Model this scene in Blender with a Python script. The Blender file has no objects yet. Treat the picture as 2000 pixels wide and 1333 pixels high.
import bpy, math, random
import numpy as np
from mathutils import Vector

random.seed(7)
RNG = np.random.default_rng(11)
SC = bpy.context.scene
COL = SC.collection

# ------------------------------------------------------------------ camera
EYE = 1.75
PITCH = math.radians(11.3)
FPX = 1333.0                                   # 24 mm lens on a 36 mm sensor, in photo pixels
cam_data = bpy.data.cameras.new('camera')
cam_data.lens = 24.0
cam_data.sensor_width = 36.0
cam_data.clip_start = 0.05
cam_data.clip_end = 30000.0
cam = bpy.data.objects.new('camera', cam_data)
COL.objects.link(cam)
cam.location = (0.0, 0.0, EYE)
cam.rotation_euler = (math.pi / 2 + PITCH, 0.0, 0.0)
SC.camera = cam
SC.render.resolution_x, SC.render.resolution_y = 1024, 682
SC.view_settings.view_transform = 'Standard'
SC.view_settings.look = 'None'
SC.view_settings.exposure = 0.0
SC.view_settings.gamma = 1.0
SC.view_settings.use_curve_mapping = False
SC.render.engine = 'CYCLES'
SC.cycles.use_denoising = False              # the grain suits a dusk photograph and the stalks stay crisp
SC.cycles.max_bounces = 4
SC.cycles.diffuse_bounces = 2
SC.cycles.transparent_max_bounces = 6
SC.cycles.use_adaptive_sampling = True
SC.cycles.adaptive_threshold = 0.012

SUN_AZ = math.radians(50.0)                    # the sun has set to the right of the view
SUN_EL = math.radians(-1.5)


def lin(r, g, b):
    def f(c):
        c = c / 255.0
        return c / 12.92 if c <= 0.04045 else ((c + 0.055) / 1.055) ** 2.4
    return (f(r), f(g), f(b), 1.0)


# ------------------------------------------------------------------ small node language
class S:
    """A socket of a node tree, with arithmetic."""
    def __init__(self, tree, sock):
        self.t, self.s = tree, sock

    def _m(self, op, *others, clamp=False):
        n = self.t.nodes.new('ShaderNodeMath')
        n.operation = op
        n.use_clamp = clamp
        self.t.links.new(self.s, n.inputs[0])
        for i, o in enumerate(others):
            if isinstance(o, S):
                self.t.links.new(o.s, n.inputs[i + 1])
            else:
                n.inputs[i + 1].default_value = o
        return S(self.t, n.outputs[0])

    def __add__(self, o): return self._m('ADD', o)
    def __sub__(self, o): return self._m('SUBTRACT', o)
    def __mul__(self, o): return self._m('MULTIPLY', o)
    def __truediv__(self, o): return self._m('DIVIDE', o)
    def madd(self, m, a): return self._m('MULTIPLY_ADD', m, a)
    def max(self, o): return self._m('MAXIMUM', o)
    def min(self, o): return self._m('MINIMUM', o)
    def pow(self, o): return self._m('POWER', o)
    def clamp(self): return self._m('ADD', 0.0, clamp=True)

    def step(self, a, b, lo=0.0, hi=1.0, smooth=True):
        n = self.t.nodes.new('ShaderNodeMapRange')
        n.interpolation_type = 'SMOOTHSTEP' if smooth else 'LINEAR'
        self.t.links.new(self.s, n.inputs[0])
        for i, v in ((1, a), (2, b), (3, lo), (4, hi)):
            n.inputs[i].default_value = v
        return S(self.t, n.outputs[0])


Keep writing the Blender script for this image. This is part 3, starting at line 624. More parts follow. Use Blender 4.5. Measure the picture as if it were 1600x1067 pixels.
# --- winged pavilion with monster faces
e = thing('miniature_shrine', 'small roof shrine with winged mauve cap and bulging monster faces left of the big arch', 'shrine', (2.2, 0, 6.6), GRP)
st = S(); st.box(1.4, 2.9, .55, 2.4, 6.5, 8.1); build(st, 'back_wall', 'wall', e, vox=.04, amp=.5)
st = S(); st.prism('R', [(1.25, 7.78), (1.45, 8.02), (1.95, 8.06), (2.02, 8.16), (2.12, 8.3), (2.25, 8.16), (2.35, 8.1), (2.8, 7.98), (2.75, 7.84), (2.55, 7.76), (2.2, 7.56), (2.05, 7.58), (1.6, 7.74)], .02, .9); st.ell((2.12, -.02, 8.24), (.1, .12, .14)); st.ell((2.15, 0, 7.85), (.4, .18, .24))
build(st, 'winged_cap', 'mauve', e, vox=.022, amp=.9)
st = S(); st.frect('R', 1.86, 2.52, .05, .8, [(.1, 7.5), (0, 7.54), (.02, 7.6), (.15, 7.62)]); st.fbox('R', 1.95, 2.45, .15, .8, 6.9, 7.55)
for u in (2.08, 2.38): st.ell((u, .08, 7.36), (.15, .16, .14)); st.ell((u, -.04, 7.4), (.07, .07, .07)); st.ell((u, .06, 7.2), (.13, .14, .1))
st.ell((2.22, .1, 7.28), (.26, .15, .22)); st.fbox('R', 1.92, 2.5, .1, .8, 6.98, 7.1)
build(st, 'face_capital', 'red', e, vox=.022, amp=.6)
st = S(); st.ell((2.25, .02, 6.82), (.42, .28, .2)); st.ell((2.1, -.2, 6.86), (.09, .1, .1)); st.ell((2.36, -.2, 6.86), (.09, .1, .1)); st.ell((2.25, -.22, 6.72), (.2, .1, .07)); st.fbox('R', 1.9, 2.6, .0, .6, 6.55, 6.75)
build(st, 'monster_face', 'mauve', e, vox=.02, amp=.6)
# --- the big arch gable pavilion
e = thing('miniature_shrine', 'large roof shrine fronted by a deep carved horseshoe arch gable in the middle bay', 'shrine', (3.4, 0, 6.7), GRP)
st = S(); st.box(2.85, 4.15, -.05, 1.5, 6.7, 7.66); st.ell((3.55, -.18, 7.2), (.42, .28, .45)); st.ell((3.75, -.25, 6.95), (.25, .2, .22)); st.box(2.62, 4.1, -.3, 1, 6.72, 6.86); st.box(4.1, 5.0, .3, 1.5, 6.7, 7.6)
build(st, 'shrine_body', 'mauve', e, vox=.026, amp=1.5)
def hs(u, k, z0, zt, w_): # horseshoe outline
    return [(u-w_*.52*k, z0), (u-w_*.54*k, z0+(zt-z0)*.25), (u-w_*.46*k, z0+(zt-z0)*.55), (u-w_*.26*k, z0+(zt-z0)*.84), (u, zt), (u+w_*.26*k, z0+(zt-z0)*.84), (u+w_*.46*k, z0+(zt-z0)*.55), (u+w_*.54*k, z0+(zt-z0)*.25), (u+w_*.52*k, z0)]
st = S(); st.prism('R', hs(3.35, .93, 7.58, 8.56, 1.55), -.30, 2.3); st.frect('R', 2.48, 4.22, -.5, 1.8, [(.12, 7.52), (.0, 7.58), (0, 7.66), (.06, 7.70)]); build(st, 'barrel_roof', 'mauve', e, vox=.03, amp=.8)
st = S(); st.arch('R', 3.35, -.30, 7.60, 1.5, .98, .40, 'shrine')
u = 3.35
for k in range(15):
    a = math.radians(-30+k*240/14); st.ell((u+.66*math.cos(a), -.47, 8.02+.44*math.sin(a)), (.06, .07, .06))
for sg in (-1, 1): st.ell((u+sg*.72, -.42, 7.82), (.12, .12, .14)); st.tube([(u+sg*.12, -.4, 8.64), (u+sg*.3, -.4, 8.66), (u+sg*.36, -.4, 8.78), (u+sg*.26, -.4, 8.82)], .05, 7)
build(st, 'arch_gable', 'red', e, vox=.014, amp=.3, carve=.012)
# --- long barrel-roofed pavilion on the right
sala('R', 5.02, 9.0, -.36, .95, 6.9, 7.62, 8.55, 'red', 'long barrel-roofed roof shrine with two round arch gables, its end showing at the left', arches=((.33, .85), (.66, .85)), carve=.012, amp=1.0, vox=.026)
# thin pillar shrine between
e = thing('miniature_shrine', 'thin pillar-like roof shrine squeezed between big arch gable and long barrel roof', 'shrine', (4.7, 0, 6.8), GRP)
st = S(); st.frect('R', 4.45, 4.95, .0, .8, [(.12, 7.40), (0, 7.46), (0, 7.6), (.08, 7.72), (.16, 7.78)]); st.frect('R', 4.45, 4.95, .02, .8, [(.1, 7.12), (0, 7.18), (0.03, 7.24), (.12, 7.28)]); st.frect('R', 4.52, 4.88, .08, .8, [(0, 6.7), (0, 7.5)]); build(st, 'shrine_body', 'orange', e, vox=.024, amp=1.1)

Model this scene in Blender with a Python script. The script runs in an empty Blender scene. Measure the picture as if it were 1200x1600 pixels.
....
→ **EXERCISE GOAL**
Give solely the number of lines in the data that contain the string "Measure".

→ **COMPLETED TASK**
2